O ministro da Justiça, Sergio Moro tem questionado seu projeto Anticrime. Foto: Agência Brasil.

O pacote de medidas “anticrime”, principal bandeira do ministro da Justiça e Segurança Pública, Sergio Moro, é inconstitucional. São ideias inadequadas e ineficazes sob o ponto de vista do enfrentamento ao controle de criminalidade nacional. Algumas são cruéis em relação aos presos, e outras desconsideram direitos, como de individualização de julgamento, acompanhamento por advogados. A posição é da Defensoria Pública da União, que produziu um estudo sobre o tema.

Em nota técnica de 50 páginas, a DPU afirma estar considerando os objetivos institucionais de primar pela dignidade humana e redução das desigualdades sociais, promover o Estado Democrático de Direito, lutar pela prevalência dos direitos humanos e pelo respeito ao devido processo legal, notadamente quanto à ampla defesa e o contraditório.

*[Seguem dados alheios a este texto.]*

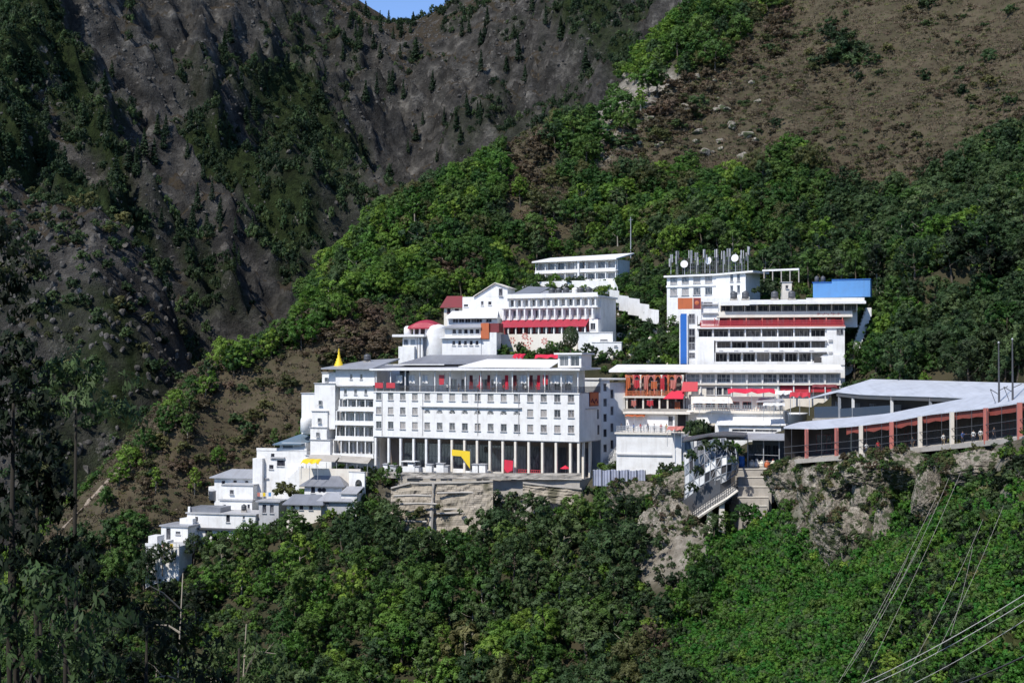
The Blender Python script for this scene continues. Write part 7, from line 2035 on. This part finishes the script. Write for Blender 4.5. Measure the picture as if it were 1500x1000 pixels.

O texto foi organizado nos tópicos: plea bargain; legítima defesa; recrudescimento dos critérios para cumprimento das penas privativas de liberdade, cooperação internacional, interrogatório e outros atos processuais por videoconferência; medidas para assegurar a execução provisória da condenação criminal após julgamento em segunda instância; sistema penitenciário federal: das alterações na Lei nº 11.671/2008.

“É preciso ser dito que os anseios de mudança nos rumos da polícia nacional brasileira não são excludentes do ideal de combater a impunidade pela prevenção de crimes, com a devida aplicação da lei penal, de modo a restabelecer a ordem jurídica . Este compromisso, entretanto, não pode conspurcar direitos e garantias fundamentais, bem assim, pautado por um processo constitucional de individualização da pena (art.5 XLVI, CF), não pode descurar de seu núcleo essencial e intransponível: propiciar condições de reintegrar os indivíduos privados de liberdade na sociedade livre”, diz a DPU.

Quanto ao plea bargain, por exemplo, instituto norte-americano de acordo de réus com a promotoria, a DPU afirma ser uma “necessidade inadiável”, mas sem que seja importado nos moldes dos Estados Unidos. Há, ainda, problemas a enfrentar antes de pensar nesta questão. O número insuficiente de defensores públicos do país para acompanhar os casos e prestar assistência jurídica seria um deles, para que haja a garantia do direito de defesa efetivo para todo investigado ou acusado.

Nos termos da proposta de Moro, a DPU acredita que há a violação do princípio do contraditório, a transferência do juízo para o Ministério Público, a aplicação de pena sem o devido processo legal. “Em conclusão, apesar de a DPU ser a favor dos mecanismos de justiça negociada, a redação original do PL vai de encontro à matriz acusatória da Constituição de 1988, sendo necessário adequá-lo à lógica do procedimento penal de audiências, centrado na técnica da oralidade e no contato imediato entre os atores processuais.”

Outra crítica do texto é quanto à discricionariedade de alguns trechos, como aquele que dispõe que o juiz poderá reduzir a pena até a metade ou deixar de aplicá-la se o excesso de um policial decorrer de “escusável medo, surpresa ou violenta emoção”. De acordo com a nota, o uso de expressões ambíguas ou indeterminadas contribui para o arbítrio e para a insegurança jurídica.

“Saltam aos olhos, mesmo em uma primeira leitura, a indeterminação das expressões empregadas e a ampla margem de decisão concedida aos juízes (da redução pela metade da pena até a completa impunidade). Ainda que outros ordenamentos jurídicos, como o alemão e o português, prevejam hipóteses semelhantes, fato é que tanto lá como aqui, medo, surpresa e violenta emoção são estados psíquicos que dificilmente podem ser comprovados ou infirmados durante a instrução processual. Há poucos sentimentos mais subjetivos que o medo. Além disso, como aferir se a emoção vivenciada pelo agente no momento em que praticava a conduta excessiva era violenta e escusável?”, questiona a DPU.

O órgão argumenta que o projeto não pode ser isolado dos contextos político, históricos e sociais em que foi produzido. Nesse sentido, seria importante considerar que o Brasil tem, por um lado, segundo a DPU, uma história de violência policial elevada e de uma cultura de letalidade que estrutura o uso estatal da força. “O que se observa, em verdade, é que a prática tolerante e inaceitável dos chamados “autos de resistência” persistiu mesmo após a mudança eufemística da nomenclatura”, diz. As mudanças fariam aumentar casos de violência doméstica e abusos.

Sobre os planos de endurecimento penal, a DPU afirma ser inconstitucional aplicar o regime inicial fechado em casos de reincidência ou a de estabelecer período mínimo maior de cumprimento de pena para a progressão de regime.